**Given material**
__________

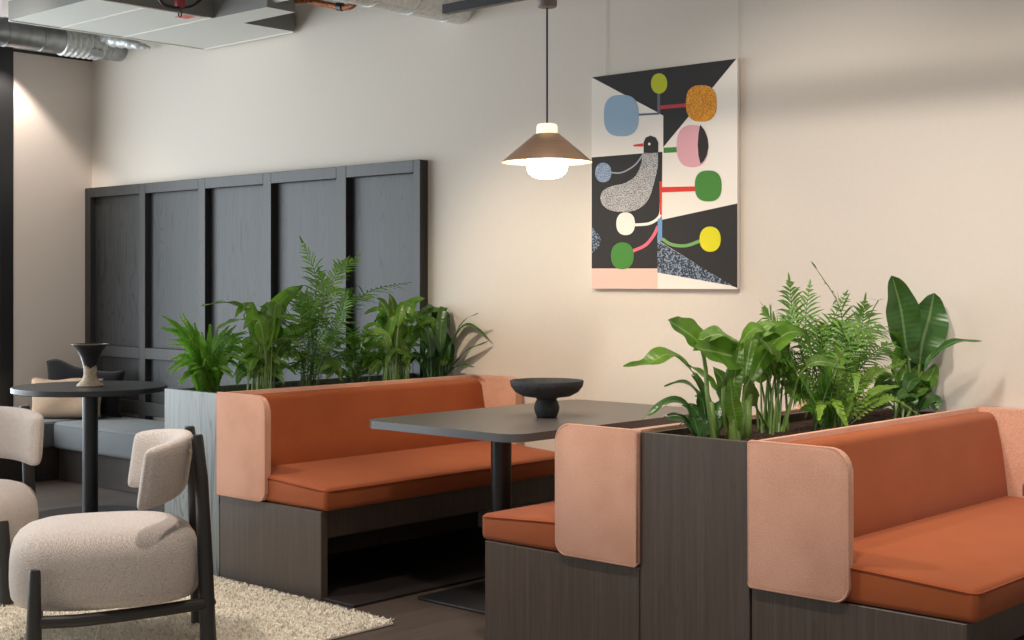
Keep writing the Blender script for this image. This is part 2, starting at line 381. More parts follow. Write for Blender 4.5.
# ------------------------------------------------------------------ booths
def booth(X0, sg, label, D=.702):
    """u runs from the planter side (0) to the open edge of the seat (D)"""
    t = thing('booth_bench', label, 'booth bench', (X0+sg*.35, (YF+YW)/2, 0))
    X = lambda u: X0 + sg*u
    yb = YW-.002
    # base: front side panel, back panel, apron under the seat, seat board
    obj('side_panel', BX(X(.004), X(D), YF, YF+.036, 0, HB, .002, 1), 'wood', t, local=False)
    obj('apron', BX(X(D-.047), X(D-.027), YF+.037, yb, .245, HB-.001), 'wood', t, local=False)
    bm = nb(); box(bm, X(.003), X(.022), YF+.037, yb, 0, HB-.021); obj('back_board', bm, 'wood', t, local=False)
    obj('seat_board', BX(X(.003), X(D-.048), YF+.037, yb, HB-.02, HB-.001), 'wood', t, local=False)
    if D == .697: obj('floor_plate', BX(X(.025), X(D+.196), YF+.004, yb, .0005, .012, .002, 1), 'plate', t, local=False)
    # seat cushion
    bm = nb()
    pr = [(X(.055), HB+.001), (X(D+.025), HB+.001), (X(D+.026), .458), (X(.40), .476), (X(.055), .487)]
    prism(bm, pr, 'y', YF+.003, yb-.062)
    bmesh.ops.recalc_face_normals(bm, faces=bm.faces); bm.normal_update()
    bmesh.ops.bevel(bm, geom=[e for e in bm.edges if len(e.link_faces) == 2 and e.calc_face_angle(0) > R(20)], offset=.02, segments=4, profile=.5, affect='EDGES')
    cu = obj('seat_cushion', bm, 'orange', t, smooth=True, local=False)
    bm = nb()
    pp = [(X(.06), YF+.002, .476), (X(.40), YF+.002, .465), (X(D-.002), YF+.002, .4485), (X(D+.0175), YF+.0085, .4465), (X(D+.0245), YF+.022, .446), (X(D+.0265), YF+.04, .446), (X(D+.0265), yb-.09, .446)]
    tube(bm, pp, .003, 6); obj('piping', bm, 'pipe', cu, smooth='all', local=False)
    # back: upholstered board and reclined back cushion
    obj('back_panel', BX(X(.012), X(.032), YF+.02, yb, HB, HT+.004, .004, 2), 'pink', t, smooth=True, local=False)
    bm = nb()
    pr = [(X(.033), .44), (X(.033), HT-.014)]
    for i in range(7):
        a = R(90-90*i/6*1.0); pr.append((X(.075+.032*math.cos(a)), HT-.044+.032*math.sin(a)))
    pr += [(X(.128), .66), (X(.142), .56), (X(.155), .485), (X(.14), .44)]
    prism(bm, pr, 'y', YF+.038, yb-.062, .014, 3)
    obj('back_cushion', bm, 'orange', t, smooth=50, local=False)
    # upholstered end panels
    for nm, y0, y1 in (('end_panel', YF-.018, YF+.018), ('wall_panel', yb-.06, yb-.006)):
        bm = nb(); pts = [(X(u), z) for u, z in rpoly(.003, D-.353, HB+.004, HT+.003, [.012, .045, .062, .012])]
        prism(bm, pts, 'y', y0, y1, .007, 3)
        obj(nm, bm, 'pink', t, smooth=50, local=False)
        if nm == 'end_panel':
            bm = nb(); q = [p for p in pts]; 
            tube(bm, [(p[0], y0+.004, p[1]) for p in q+[q[0]]], .0045, 6); obj('piping', bm, 'pink', t.children[-1] if False else bpy.data.objects[[o for o in t.children if o.name.startswith('end_panel')][-1].name], smooth='all', local=False)
    return t
booth(XB, 1, 'rust orange booth bench with pink end panel, behind the cafe table, beside the first planter', .697)
booth(XE, -1, 'rust orange booth bench across the cafe table, mostly hidden behind its pink end panel', .704)
booth(XG, 1, 'rust orange booth bench in front of the dark planter, with a wide empty seat', .694)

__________

**Work to be completed**
Repeat the data exactly, excluding the pictures.

**Result**
Keep writing the Blender script for this image. This is part 2, starting at line 381. More parts follow. Write for Blender 4.5.
# ------------------------------------------------------------------ booths
def booth(X0, sg, label, D=.702):
    """u runs from the planter side (0) to the open edge of the seat (D)"""
    t = thing('booth_bench', label, 'booth bench', (X0+sg*.35, (YF+YW)/2, 0))
    X = lambda u: X0 + sg*u
    yb = YW-.002
    # base: front side panel, back panel, apron under the seat, seat board
    obj('side_panel', BX(X(.004), X(D), YF, YF+.036, 0, HB, .002, 1), 'wood', t, local=False)
    obj('apron', BX(X(D-.047), X(D-.027), YF+.037, yb, .245, HB-.001), 'wood', t, local=False)
    bm = nb(); box(bm, X(.003), X(.022), YF+.037, yb, 0, HB-.021); obj('back_board', bm, 'wood', t, local=False)
    obj('seat_board', BX(X(.003), X(D-.048), YF+.037, yb, HB-.02, HB-.001), 'wood', t, local=False)
    if D == .697: obj('floor_plate', BX(X(.025), X(D+.196), YF+.004, yb, .0005, .012, .002, 1), 'plate', t, local=False)
    # seat cushion
    bm = nb()
    pr = [(X(.055), HB+.001), (X(D+.025), HB+.001), (X(D+.026), .458), (X(.40), .476), (X(.055), .487)]
    prism(bm, pr, 'y', YF+.003, yb-.062)
    bmesh.ops.recalc_face_normals(bm, faces=bm.faces); bm.normal_update()
    bmesh.ops.bevel(bm, geom=[e for e in bm.edges if len(e.link_faces) == 2 and e.calc_face_angle(0) > R(20)], offset=.02, segments=4, profile=.5, affect='EDGES')
    cu = obj('seat_cushion', bm, 'orange', t, smooth=True, local=False)
    bm = nb()
    pp = [(X(.06), YF+.002, .476), (X(.40), YF+.002, .465), (X(D-.002), YF+.002, .4485), (X(D+.0175), YF+.0085, .4465), (X(D+.0245), YF+.022, .446), (X(D+.0265), YF+.04, .446), (X(D+.0265), yb-.09, .446)]
    tube(bm, pp, .003, 6); obj('piping', bm, 'pipe', cu, smooth='all', local=False)
    # back: upholstered board and reclined back cushion
    obj('back_panel', BX(X(.012), X(.032), YF+.02, yb, HB, HT+.004, .004, 2), 'pink', t, smooth=True, local=False)
    bm = nb()
    pr = [(X(.033), .44), (X(.033), HT-.014)]
    for i in range(7):
        a = R(90-90*i/6*1.0); pr.append((X(.075+.032*math.cos(a)), HT-.044+.032*math.sin(a)))
    pr += [(X(.128), .66), (X(.142), .56), (X(.155), .485), (X(.14), .44)]
    prism(bm, pr, 'y', YF+.038, yb-.062, .014, 3)
    obj('back_cushion', bm, 'orange', t, smooth=50, local=False)
    # upholstered end panels
    for nm, y0, y1 in (('end_panel', YF-.018, YF+.018), ('wall_panel', yb-.06, yb-.006)):
        bm = nb(); pts = [(X(u), z) for u, z in rpoly(.003, D-.353, HB+.004, HT+.003, [.012, .045, .062, .012])]
        prism(bm, pts, 'y', y0, y1, .007, 3)
        obj(nm, bm, 'pink', t, smooth=50, local=False)
        if nm == 'end_panel':
            bm = nb(); q = [p for p in pts]; 
            tube(bm, [(p[0], y0+.004, p[1]) for p in q+[q[0]]], .0045, 6); obj('piping', bm, 'pink', t.children[-1] if False else bpy.data.objects[[o for o in t.children if o.name.startswith('end_panel')][-1].name], smooth='all', local=False)
    return t
booth(XB, 1, 'rust orange booth bench with pink end panel, behind the cafe table, beside the first planter', .697)
booth(XE, -1, 'rust orange booth bench across the cafe table, mostly hidden behind its pink end panel', .704)
booth(XG, 1, 'rust orange booth bench in front of the dark planter, with a wide empty seat', .694)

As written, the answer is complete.